● Work required:
Pick out every line in the data below that holds "Blender".

● Supplied information:
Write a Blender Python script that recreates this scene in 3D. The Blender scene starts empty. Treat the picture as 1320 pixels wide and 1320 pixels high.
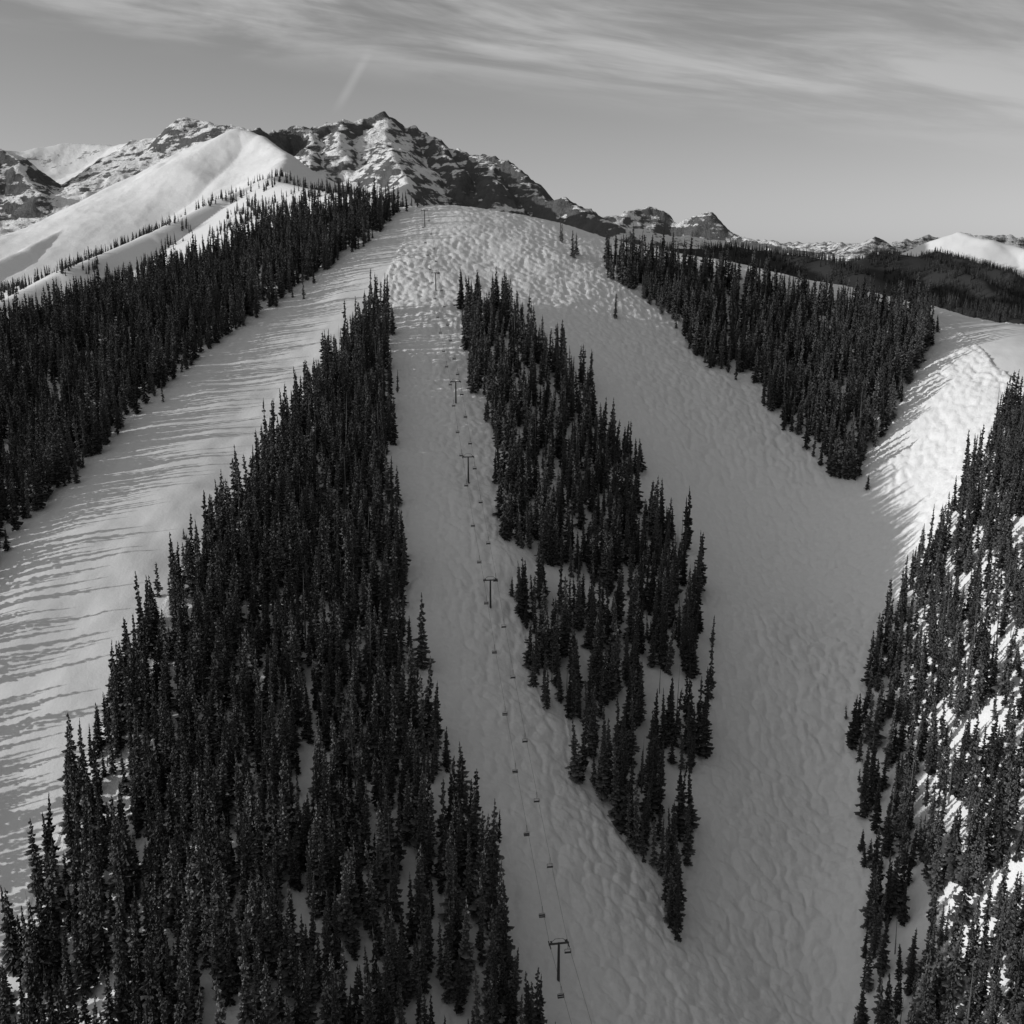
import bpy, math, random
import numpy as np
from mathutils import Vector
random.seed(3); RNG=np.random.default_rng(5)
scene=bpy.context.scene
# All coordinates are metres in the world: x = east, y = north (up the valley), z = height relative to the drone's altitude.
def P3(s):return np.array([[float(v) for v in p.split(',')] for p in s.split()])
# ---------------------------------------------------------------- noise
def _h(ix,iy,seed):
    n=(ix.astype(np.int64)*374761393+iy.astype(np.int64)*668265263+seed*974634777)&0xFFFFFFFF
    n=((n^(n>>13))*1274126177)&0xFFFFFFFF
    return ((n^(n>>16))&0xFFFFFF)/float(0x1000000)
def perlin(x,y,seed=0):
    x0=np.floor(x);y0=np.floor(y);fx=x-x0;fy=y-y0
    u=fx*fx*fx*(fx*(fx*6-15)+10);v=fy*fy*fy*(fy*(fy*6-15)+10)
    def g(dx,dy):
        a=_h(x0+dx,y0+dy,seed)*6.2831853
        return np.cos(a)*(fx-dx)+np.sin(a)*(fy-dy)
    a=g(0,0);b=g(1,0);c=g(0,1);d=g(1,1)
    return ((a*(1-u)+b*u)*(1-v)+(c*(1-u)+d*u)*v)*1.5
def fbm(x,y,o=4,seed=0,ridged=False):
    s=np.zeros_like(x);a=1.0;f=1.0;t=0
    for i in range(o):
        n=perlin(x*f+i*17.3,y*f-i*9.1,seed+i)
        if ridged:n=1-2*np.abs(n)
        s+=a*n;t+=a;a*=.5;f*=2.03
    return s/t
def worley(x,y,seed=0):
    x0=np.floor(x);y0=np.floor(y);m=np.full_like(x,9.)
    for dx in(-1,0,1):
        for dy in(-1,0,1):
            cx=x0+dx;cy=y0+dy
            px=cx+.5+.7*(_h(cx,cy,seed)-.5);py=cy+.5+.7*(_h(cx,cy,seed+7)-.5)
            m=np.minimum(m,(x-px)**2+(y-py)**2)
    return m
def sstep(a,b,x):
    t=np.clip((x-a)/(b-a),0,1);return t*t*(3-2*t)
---
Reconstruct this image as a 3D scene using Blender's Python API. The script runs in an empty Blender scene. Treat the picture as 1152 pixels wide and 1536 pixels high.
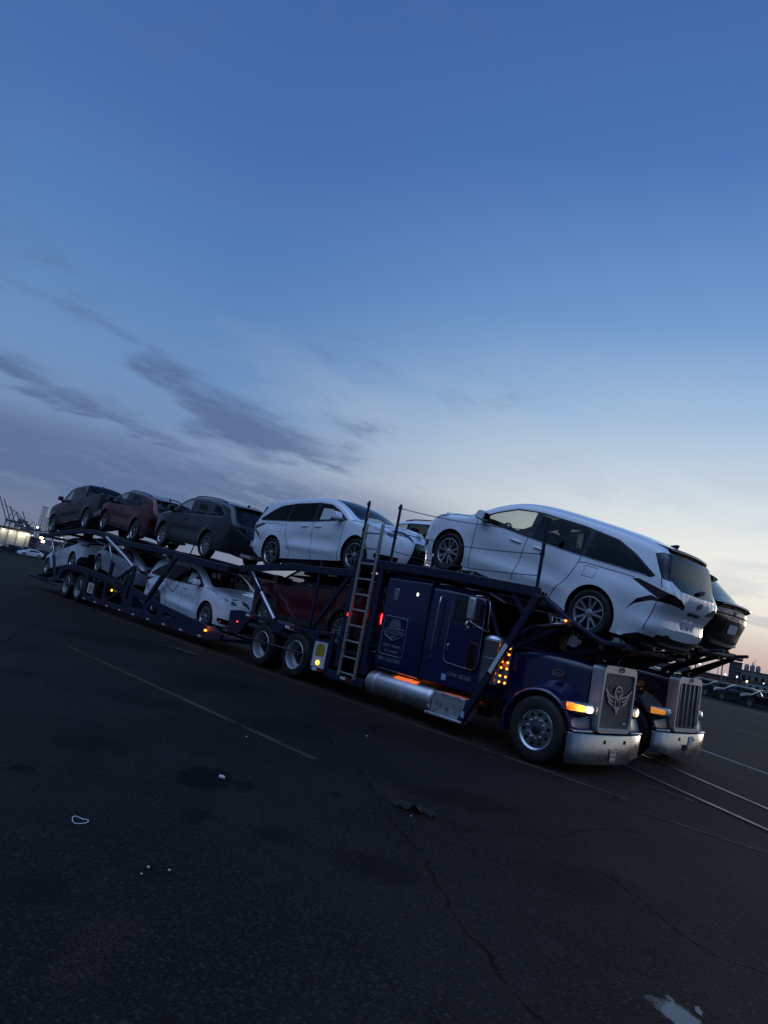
...
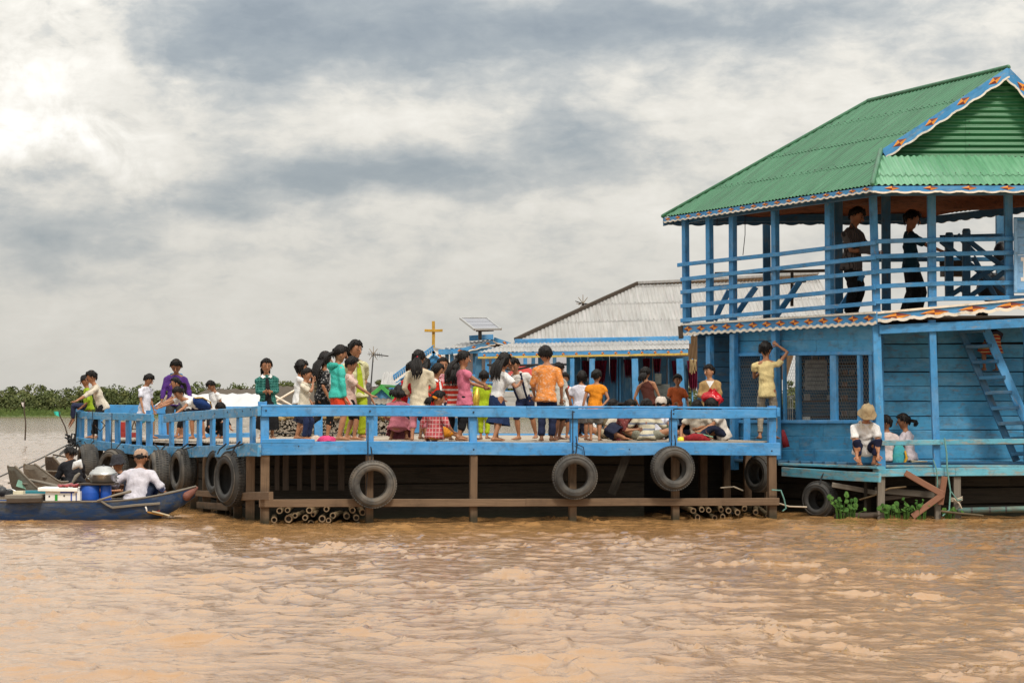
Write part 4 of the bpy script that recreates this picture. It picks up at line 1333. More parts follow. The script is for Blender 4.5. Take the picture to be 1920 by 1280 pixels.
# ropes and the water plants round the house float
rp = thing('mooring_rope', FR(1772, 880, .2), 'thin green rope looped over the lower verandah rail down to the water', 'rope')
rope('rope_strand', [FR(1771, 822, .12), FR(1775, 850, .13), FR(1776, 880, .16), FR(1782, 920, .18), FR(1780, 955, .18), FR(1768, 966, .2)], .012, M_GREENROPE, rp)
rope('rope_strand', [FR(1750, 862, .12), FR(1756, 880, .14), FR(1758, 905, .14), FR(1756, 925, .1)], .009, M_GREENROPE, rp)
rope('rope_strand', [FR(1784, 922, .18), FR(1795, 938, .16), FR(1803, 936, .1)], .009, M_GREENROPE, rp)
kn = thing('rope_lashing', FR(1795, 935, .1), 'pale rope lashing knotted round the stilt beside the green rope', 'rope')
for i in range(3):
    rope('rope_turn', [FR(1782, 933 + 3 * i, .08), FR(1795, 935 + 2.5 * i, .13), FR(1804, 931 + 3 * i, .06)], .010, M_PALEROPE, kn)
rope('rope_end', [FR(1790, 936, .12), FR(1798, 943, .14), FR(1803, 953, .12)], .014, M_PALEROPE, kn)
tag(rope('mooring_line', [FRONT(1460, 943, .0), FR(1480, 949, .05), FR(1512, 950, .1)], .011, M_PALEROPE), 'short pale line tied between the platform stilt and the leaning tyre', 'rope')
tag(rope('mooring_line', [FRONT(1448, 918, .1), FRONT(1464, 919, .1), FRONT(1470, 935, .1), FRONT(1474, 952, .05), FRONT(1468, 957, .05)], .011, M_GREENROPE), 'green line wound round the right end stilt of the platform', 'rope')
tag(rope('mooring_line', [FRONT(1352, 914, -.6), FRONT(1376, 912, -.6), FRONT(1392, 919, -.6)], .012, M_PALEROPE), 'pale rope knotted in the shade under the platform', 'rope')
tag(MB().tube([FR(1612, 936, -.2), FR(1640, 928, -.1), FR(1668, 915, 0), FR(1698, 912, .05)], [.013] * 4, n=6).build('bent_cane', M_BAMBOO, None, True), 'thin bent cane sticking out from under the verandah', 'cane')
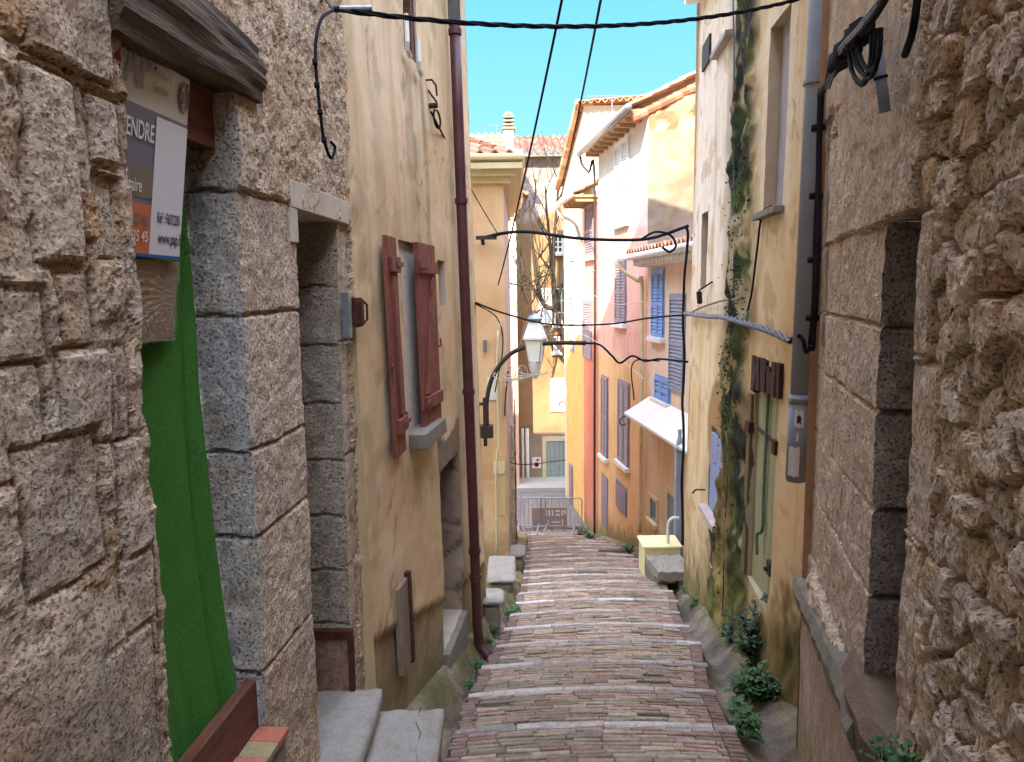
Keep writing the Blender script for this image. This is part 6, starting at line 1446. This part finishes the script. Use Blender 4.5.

● Problem solution:
Write a Blender Python script that recreates this scene in 3D. The Blender scene starts empty. Treat the picture as 1320 pixels wide and 1320 pixels high.
Reconstruct this image as a 3D scene using Blender's Python API. The script runs in an empty Blender scene. Treat the picture as 1152 pixels wide and 1536 pixels high.
Write part 4 of the bpy script that recreates this picture. It picks up at line 1333. More parts follow. The script is for Blender 4.5. Take the picture to be 1920 by 1280 pixels.
Keep writing the Blender script for this image. This is part 6, starting at line 1446. This part finishes the script. Use Blender 4.5.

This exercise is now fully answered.